Exercise details: Transcribe the records below exactly, leaving out any pictures.

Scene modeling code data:
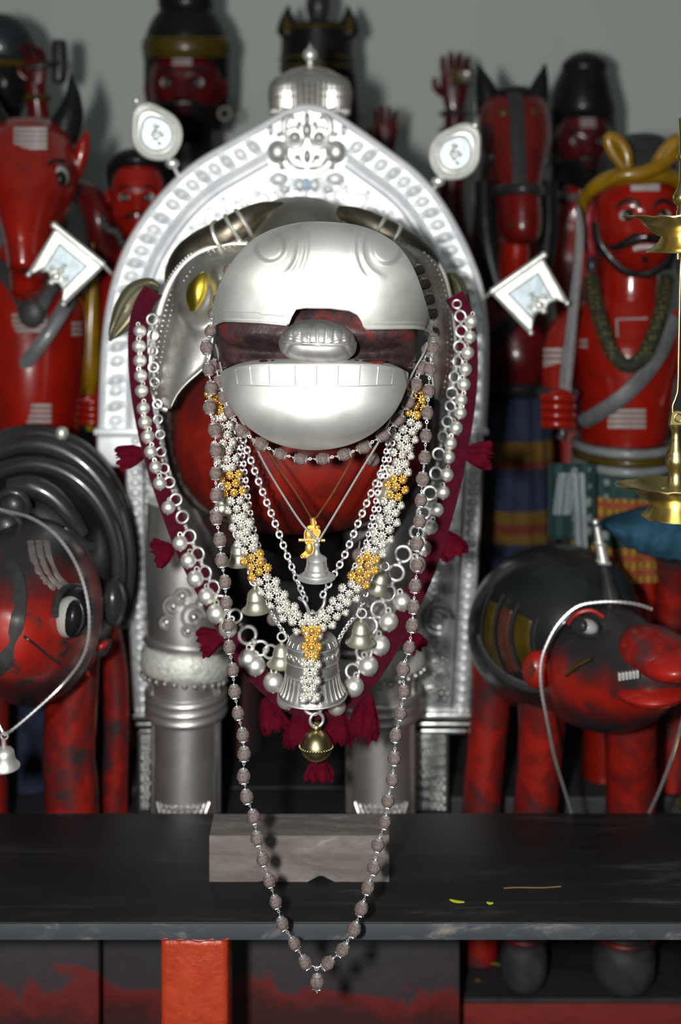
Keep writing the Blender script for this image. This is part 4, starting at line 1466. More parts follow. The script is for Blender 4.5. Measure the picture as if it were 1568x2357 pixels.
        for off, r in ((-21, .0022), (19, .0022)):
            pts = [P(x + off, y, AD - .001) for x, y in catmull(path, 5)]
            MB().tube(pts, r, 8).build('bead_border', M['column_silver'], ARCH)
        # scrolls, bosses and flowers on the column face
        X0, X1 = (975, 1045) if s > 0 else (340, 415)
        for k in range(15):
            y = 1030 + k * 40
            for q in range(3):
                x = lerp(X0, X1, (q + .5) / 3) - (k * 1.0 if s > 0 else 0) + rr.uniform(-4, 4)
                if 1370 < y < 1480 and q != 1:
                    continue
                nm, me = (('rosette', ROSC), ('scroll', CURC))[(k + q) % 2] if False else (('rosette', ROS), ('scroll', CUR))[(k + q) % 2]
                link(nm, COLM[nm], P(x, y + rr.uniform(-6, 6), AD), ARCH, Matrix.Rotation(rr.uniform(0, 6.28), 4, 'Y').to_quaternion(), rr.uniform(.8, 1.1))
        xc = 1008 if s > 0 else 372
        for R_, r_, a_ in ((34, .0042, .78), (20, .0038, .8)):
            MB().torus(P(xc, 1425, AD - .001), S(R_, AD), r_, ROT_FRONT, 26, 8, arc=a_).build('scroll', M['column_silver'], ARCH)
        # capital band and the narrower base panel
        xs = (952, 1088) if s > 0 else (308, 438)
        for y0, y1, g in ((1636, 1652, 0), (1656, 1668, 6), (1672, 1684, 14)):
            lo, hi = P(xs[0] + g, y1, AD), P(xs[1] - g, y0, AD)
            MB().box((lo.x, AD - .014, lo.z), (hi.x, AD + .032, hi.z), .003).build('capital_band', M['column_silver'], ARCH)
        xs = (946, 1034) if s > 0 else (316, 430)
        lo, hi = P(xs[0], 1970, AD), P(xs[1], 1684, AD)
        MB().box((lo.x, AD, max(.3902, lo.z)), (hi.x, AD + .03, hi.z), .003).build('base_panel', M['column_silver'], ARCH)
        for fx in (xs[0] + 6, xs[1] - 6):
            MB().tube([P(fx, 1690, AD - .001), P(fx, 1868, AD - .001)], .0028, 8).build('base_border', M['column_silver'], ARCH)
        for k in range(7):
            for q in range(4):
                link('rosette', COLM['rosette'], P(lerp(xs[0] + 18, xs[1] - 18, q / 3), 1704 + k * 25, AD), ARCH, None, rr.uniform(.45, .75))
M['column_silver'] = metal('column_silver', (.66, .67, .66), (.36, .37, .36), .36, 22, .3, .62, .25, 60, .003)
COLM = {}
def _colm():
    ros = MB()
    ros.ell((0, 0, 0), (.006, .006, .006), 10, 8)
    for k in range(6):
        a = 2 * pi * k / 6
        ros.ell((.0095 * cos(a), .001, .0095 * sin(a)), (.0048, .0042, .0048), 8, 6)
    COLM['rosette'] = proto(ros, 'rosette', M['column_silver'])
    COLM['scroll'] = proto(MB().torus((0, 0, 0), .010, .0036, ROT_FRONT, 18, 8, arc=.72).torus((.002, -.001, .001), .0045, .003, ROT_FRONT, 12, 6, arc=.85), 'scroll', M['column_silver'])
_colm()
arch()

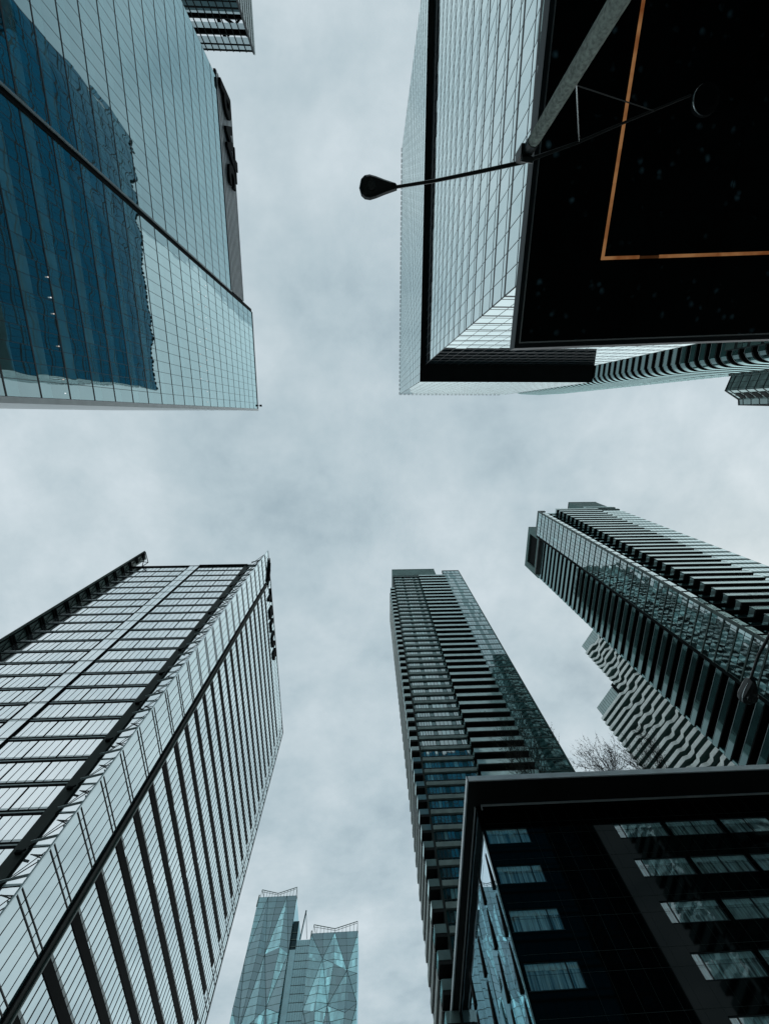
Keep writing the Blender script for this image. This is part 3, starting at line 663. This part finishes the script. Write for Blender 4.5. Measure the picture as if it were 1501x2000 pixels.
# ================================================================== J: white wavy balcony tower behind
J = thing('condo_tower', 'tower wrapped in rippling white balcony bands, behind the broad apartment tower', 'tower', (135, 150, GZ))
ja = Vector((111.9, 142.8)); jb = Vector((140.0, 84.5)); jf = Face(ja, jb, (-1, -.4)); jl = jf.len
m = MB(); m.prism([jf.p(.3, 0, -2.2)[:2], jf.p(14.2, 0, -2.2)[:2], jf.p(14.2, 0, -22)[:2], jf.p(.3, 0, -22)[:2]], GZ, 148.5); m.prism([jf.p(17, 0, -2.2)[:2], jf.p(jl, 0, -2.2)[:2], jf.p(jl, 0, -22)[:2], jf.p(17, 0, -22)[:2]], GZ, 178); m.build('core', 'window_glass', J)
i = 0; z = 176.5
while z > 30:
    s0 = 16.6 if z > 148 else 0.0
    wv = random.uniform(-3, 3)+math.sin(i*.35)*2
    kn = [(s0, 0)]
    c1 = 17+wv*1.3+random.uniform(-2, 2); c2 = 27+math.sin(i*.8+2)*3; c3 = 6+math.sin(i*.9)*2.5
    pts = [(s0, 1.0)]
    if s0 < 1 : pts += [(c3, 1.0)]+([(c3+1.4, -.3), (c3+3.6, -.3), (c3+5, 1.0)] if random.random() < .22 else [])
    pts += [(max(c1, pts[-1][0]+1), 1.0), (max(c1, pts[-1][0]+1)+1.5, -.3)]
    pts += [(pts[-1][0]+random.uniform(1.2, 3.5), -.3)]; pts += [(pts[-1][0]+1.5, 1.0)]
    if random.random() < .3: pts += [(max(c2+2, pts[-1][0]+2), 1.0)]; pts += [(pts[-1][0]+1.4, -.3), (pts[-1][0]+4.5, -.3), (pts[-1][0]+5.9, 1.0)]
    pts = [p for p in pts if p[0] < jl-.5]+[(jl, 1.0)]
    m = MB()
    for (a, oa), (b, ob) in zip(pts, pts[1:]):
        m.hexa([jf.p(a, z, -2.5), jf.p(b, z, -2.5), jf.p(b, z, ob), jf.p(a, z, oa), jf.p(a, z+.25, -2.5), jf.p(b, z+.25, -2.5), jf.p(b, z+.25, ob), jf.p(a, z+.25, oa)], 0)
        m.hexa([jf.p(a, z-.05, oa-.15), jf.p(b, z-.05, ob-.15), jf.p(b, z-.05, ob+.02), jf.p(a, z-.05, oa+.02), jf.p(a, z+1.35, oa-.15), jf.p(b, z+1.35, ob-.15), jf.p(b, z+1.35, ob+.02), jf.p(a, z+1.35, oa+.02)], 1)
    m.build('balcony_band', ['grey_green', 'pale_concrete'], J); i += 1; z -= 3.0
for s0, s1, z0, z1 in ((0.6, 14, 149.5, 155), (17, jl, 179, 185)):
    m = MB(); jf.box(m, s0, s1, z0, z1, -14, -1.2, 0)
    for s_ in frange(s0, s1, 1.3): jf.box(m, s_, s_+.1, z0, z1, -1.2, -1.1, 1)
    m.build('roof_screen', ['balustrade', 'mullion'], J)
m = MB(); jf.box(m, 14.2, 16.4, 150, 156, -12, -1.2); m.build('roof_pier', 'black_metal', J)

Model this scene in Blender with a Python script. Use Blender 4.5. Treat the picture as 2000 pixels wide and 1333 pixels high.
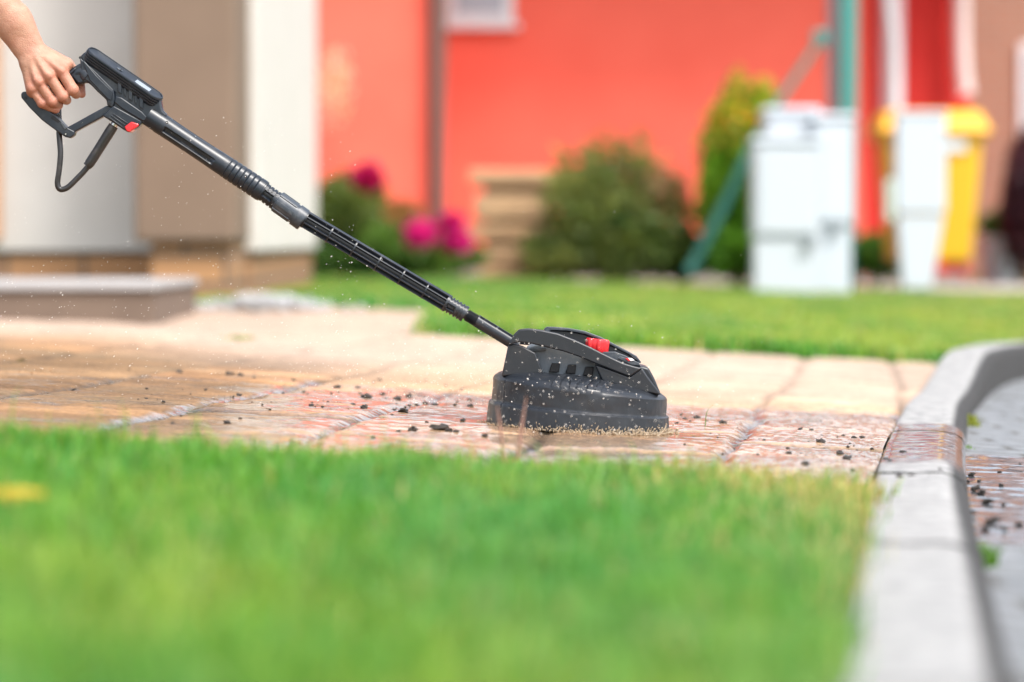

Answer in full:
Keep writing the Blender script for this image. This is part 4, starting at line 1466. More parts follow. The script is for Blender 4.5. Measure the picture as if it were 1568x2357 pixels.
        for off, r in ((-21, .0022), (19, .0022)):
            pts = [P(x + off, y, AD - .001) for x, y in catmull(path, 5)]
            MB().tube(pts, r, 8).build('bead_border', M['column_silver'], ARCH)
        # scrolls, bosses and flowers on the column face
        X0, X1 = (975, 1045) if s > 0 else (340, 415)
        for k in range(15):
            y = 1030 + k * 40
            for q in range(3):
                x = lerp(X0, X1, (q + .5) / 3) - (k * 1.0 if s > 0 else 0) + rr.uniform(-4, 4)
                if 1370 < y < 1480 and q != 1:
                    continue
                nm, me = (('rosette', ROSC), ('scroll', CURC))[(k + q) % 2] if False else (('rosette', ROS), ('scroll', CUR))[(k + q) % 2]
                link(nm, COLM[nm], P(x, y + rr.uniform(-6, 6), AD), ARCH, Matrix.Rotation(rr.uniform(0, 6.28), 4, 'Y').to_quaternion(), rr.uniform(.8, 1.1))
        xc = 1008 if s > 0 else 372
        for R_, r_, a_ in ((34, .0042, .78), (20, .0038, .8)):
            MB().torus(P(xc, 1425, AD - .001), S(R_, AD), r_, ROT_FRONT, 26, 8, arc=a_).build('scroll', M['column_silver'], ARCH)
        # capital band and the narrower base panel
        xs = (952, 1088) if s > 0 else (308, 438)
        for y0, y1, g in ((1636, 1652, 0), (1656, 1668, 6), (1672, 1684, 14)):
            lo, hi = P(xs[0] + g, y1, AD), P(xs[1] - g, y0, AD)
            MB().box((lo.x, AD - .014, lo.z), (hi.x, AD + .032, hi.z), .003).build('capital_band', M['column_silver'], ARCH)
        xs = (946, 1034) if s > 0 else (316, 430)
        lo, hi = P(xs[0], 1970, AD), P(xs[1], 1684, AD)
        MB().box((lo.x, AD, max(.3902, lo.z)), (hi.x, AD + .03, hi.z), .003).build('base_panel', M['column_silver'], ARCH)
        for fx in (xs[0] + 6, xs[1] - 6):
            MB().tube([P(fx, 1690, AD - .001), P(fx, 1868, AD - .001)], .0028, 8).build('base_border', M['column_silver'], ARCH)
        for k in range(7):
            for q in range(4):
                link('rosette', COLM['rosette'], P(lerp(xs[0] + 18, xs[1] - 18, q / 3), 1704 + k * 25, AD), ARCH, None, rr.uniform(.45, .75))
M['column_silver'] = metal('column_silver', (.66, .67, .66), (.36, .37, .36), .36, 22, .3, .62, .25, 60, .003)
COLM = {}
def _colm():
    ros = MB()
    ros.ell((0, 0, 0), (.006, .006, .006), 10, 8)
    for k in range(6):
        a = 2 * pi * k / 6
        ros.ell((.0095 * cos(a), .001, .0095 * sin(a)), (.0048, .0042, .0048), 8, 6)
    COLM['rosette'] = proto(ros, 'rosette', M['column_silver'])
    COLM['scroll'] = proto(MB().torus((0, 0, 0), .010, .0036, ROT_FRONT, 18, 8, arc=.72).torus((.002, -.001, .001), .0045, .003, ROT_FRONT, 12, 6, arc=.85), 'scroll', M['column_silver'])
_colm()
arch()

Keep writing the Blender script for this image. This is part 3, starting at line 663. This part finishes the script. Write for Blender 4.5. Measure the picture as if it were 1501x2000 pixels.
# ================================================================== J: white wavy balcony tower behind
J = thing('condo_tower', 'tower wrapped in rippling white balcony bands, behind the broad apartment tower', 'tower', (135, 150, GZ))
ja = Vector((111.9, 142.8)); jb = Vector((140.0, 84.5)); jf = Face(ja, jb, (-1, -.4)); jl = jf.len
m = MB(); m.prism([jf.p(.3, 0, -2.2)[:2], jf.p(14.2, 0, -2.2)[:2], jf.p(14.2, 0, -22)[:2], jf.p(.3, 0, -22)[:2]], GZ, 148.5); m.prism([jf.p(17, 0, -2.2)[:2], jf.p(jl, 0, -2.2)[:2], jf.p(jl, 0, -22)[:2], jf.p(17, 0, -22)[:2]], GZ, 178); m.build('core', 'window_glass', J)
i = 0; z = 176.5
while z > 30:
    s0 = 16.6 if z > 148 else 0.0
    wv = random.uniform(-3, 3)+math.sin(i*.35)*2
    kn = [(s0, 0)]
    c1 = 17+wv*1.3+random.uniform(-2, 2); c2 = 27+math.sin(i*.8+2)*3; c3 = 6+math.sin(i*.9)*2.5
    pts = [(s0, 1.0)]
    if s0 < 1 : pts += [(c3, 1.0)]+([(c3+1.4, -.3), (c3+3.6, -.3), (c3+5, 1.0)] if random.random() < .22 else [])
    pts += [(max(c1, pts[-1][0]+1), 1.0), (max(c1, pts[-1][0]+1)+1.5, -.3)]
    pts += [(pts[-1][0]+random.uniform(1.2, 3.5), -.3)]; pts += [(pts[-1][0]+1.5, 1.0)]
    if random.random() < .3: pts += [(max(c2+2, pts[-1][0]+2), 1.0)]; pts += [(pts[-1][0]+1.4, -.3), (pts[-1][0]+4.5, -.3), (pts[-1][0]+5.9, 1.0)]
    pts = [p for p in pts if p[0] < jl-.5]+[(jl, 1.0)]
    m = MB()
    for (a, oa), (b, ob) in zip(pts, pts[1:]):
        m.hexa([jf.p(a, z, -2.5), jf.p(b, z, -2.5), jf.p(b, z, ob), jf.p(a, z, oa), jf.p(a, z+.25, -2.5), jf.p(b, z+.25, -2.5), jf.p(b, z+.25, ob), jf.p(a, z+.25, oa)], 0)
        m.hexa([jf.p(a, z-.05, oa-.15), jf.p(b, z-.05, ob-.15), jf.p(b, z-.05, ob+.02), jf.p(a, z-.05, oa+.02), jf.p(a, z+1.35, oa-.15), jf.p(b, z+1.35, ob-.15), jf.p(b, z+1.35, ob+.02), jf.p(a, z+1.35, oa+.02)], 1)
    m.build('balcony_band', ['grey_green', 'pale_concrete'], J); i += 1; z -= 3.0
for s0, s1, z0, z1 in ((0.6, 14, 149.5, 155), (17, jl, 179, 185)):
    m = MB(); jf.box(m, s0, s1, z0, z1, -14, -1.2, 0)
    for s_ in frange(s0, s1, 1.3): jf.box(m, s_, s_+.1, z0, z1, -1.2, -1.1, 1)
    m.build('roof_screen', ['balustrade', 'mullion'], J)
m = MB(); jf.box(m, 14.2, 16.4, 150, 156, -12, -1.2); m.build('roof_pier', 'black_metal', J)

Model this scene in Blender with a Python script. Use Blender 4.5. Treat the picture as 2000 pixels wide and 1333 pixels high.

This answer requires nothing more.